#### RECORDED DATA
*****

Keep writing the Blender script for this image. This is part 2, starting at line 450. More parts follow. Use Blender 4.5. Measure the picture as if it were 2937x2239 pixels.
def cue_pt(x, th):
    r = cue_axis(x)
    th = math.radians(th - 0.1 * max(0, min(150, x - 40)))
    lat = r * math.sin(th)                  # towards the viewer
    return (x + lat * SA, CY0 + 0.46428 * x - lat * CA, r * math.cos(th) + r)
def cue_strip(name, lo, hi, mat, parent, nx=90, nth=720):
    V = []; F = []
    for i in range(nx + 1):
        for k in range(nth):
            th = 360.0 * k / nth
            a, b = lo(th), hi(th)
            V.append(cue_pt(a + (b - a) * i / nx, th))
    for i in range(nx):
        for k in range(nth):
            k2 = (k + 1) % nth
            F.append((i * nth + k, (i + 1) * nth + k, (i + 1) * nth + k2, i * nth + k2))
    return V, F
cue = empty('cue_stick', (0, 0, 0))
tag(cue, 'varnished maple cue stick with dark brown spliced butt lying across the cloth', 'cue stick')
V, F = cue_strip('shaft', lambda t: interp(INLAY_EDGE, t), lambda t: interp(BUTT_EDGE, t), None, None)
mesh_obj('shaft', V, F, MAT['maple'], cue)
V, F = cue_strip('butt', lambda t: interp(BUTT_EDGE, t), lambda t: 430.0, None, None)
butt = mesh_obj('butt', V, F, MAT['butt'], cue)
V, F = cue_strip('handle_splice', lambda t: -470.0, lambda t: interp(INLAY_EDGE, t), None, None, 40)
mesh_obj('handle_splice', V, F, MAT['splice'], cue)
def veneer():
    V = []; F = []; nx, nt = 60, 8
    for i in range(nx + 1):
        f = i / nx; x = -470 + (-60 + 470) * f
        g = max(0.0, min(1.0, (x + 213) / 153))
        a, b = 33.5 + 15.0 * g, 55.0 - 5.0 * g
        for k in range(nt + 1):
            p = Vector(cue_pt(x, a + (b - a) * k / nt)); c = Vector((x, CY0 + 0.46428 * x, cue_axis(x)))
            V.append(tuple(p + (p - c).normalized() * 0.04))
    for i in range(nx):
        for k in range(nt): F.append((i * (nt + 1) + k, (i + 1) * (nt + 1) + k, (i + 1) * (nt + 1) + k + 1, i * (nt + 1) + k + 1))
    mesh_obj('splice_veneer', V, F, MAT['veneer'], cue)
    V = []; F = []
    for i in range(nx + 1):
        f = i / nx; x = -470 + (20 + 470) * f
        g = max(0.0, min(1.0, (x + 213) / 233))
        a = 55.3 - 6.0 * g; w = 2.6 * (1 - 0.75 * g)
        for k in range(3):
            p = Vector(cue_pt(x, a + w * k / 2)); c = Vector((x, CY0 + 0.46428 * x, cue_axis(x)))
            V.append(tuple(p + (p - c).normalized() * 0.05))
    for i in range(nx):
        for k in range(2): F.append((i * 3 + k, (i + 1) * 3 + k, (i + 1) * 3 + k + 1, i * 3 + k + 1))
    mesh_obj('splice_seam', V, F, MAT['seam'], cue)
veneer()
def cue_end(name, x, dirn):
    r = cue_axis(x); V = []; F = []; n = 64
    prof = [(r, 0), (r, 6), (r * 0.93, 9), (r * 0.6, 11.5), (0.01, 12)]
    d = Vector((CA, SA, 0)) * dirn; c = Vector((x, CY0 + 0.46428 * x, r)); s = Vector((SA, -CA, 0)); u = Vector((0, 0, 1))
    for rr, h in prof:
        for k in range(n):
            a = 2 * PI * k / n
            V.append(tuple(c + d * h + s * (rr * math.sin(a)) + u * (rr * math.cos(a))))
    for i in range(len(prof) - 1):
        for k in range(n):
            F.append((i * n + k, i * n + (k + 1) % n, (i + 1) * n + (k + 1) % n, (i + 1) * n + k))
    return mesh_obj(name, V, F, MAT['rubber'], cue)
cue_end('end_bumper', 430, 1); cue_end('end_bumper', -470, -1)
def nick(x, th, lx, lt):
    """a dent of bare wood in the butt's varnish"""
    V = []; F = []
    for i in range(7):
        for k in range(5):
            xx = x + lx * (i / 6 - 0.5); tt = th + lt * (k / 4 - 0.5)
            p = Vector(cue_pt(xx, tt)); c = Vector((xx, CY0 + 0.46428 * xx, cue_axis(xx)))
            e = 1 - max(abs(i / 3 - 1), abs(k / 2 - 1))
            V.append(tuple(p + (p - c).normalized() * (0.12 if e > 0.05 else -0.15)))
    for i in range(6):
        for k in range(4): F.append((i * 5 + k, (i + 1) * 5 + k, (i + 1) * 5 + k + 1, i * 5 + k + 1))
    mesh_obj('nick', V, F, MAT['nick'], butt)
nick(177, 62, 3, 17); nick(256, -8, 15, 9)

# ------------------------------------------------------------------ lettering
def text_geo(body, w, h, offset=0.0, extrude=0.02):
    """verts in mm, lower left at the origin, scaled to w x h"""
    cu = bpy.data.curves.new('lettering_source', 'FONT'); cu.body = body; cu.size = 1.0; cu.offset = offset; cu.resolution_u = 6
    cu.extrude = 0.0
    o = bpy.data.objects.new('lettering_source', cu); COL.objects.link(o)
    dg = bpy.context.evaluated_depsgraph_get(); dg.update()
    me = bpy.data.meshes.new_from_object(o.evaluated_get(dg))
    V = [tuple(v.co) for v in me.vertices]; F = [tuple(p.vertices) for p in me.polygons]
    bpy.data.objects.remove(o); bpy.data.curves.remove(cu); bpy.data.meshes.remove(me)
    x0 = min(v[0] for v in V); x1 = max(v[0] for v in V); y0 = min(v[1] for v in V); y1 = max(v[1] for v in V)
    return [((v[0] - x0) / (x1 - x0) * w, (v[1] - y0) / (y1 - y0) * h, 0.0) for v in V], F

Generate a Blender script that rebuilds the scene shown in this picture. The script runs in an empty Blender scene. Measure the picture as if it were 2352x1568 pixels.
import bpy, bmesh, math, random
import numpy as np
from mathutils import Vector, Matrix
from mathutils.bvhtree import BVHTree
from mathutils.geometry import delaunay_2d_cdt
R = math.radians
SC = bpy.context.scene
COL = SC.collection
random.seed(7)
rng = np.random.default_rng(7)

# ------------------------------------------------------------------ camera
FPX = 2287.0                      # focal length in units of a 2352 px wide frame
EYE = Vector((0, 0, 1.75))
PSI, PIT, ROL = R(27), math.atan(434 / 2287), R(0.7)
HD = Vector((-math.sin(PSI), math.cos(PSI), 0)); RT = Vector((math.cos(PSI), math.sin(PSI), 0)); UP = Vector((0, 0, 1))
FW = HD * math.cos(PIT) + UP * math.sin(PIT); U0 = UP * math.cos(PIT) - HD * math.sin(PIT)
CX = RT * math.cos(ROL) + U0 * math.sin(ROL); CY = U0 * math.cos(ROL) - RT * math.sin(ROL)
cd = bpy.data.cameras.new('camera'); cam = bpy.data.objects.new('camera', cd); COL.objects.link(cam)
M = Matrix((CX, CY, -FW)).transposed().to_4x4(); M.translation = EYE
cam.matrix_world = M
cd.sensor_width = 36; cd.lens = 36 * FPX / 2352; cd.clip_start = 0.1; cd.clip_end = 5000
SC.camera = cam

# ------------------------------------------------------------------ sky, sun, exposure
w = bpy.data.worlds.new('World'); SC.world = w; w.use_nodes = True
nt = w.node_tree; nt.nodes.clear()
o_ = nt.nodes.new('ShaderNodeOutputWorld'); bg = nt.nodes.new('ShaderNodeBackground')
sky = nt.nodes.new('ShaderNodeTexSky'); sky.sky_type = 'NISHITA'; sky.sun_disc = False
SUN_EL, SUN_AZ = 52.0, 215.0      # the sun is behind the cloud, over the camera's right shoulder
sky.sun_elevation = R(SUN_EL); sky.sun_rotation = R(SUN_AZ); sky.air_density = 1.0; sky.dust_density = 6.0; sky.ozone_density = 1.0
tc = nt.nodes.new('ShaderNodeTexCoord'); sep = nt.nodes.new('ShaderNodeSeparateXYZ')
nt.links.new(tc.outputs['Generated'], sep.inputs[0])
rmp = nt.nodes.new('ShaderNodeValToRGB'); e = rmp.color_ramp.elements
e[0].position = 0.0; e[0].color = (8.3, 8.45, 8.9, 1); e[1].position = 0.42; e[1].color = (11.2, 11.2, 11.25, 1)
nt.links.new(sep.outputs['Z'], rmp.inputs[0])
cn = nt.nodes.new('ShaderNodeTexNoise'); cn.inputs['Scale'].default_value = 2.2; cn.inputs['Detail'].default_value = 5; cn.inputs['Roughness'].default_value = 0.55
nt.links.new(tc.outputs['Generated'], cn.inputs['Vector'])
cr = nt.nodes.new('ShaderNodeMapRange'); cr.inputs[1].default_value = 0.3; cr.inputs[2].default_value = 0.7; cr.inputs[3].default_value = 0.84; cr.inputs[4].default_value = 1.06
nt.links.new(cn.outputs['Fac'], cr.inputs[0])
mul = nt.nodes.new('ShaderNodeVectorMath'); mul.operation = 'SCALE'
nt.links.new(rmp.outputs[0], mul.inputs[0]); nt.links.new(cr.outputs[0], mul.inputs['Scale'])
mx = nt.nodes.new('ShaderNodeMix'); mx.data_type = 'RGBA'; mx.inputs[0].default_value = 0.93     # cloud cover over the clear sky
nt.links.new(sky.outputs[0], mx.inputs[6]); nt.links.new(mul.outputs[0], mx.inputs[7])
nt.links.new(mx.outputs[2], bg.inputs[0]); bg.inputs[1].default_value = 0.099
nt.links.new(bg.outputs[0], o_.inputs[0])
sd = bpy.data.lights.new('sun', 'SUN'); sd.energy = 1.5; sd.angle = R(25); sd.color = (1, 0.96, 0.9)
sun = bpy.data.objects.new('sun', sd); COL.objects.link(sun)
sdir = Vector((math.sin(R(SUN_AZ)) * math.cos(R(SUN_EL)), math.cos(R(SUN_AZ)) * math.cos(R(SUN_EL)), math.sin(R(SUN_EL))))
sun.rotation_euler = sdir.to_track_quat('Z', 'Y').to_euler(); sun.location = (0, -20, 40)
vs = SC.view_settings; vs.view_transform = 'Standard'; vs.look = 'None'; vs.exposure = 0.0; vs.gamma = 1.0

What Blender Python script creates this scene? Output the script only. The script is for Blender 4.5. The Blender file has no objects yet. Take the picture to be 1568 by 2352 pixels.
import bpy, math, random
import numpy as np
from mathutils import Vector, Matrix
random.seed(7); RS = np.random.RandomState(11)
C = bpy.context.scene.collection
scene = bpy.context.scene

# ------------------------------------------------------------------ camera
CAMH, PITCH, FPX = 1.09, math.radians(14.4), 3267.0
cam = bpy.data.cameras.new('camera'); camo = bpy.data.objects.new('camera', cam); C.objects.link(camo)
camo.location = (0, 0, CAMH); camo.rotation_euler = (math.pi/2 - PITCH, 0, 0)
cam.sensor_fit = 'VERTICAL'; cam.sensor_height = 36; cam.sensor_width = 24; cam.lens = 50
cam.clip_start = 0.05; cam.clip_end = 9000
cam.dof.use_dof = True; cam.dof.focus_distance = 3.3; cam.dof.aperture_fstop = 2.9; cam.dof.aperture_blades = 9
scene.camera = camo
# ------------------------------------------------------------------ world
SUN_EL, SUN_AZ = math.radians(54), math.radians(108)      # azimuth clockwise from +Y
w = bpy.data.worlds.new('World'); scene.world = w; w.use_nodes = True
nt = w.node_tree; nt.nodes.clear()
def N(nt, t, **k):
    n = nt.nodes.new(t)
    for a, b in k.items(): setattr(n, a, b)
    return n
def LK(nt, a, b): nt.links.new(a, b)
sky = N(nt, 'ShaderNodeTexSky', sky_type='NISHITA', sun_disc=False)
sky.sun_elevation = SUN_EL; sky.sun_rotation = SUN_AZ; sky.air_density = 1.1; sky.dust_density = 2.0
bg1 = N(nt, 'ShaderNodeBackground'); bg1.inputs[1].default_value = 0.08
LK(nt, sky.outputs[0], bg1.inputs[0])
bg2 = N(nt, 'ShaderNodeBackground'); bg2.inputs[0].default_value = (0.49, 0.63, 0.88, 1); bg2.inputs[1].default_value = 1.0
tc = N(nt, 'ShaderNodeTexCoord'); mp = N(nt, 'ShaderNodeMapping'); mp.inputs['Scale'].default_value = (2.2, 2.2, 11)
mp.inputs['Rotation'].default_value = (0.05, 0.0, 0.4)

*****

#### TASK DESCRIPTION
Exactly and exclusively, reproduce the lines that start at the line containing "What Blender Python" and end at the line containing "scene = bpy.context.scene", inclusive of both.

#### THE RESULT
What Blender Python script creates this scene? Output the script only. The script is for Blender 4.5. The Blender file has no objects yet. Take the picture to be 1568 by 2352 pixels.
import bpy, math, random
import numpy as np
from mathutils import Vector, Matrix
random.seed(7); RS = np.random.RandomState(11)
C = bpy.context.scene.collection
scene = bpy.context.scene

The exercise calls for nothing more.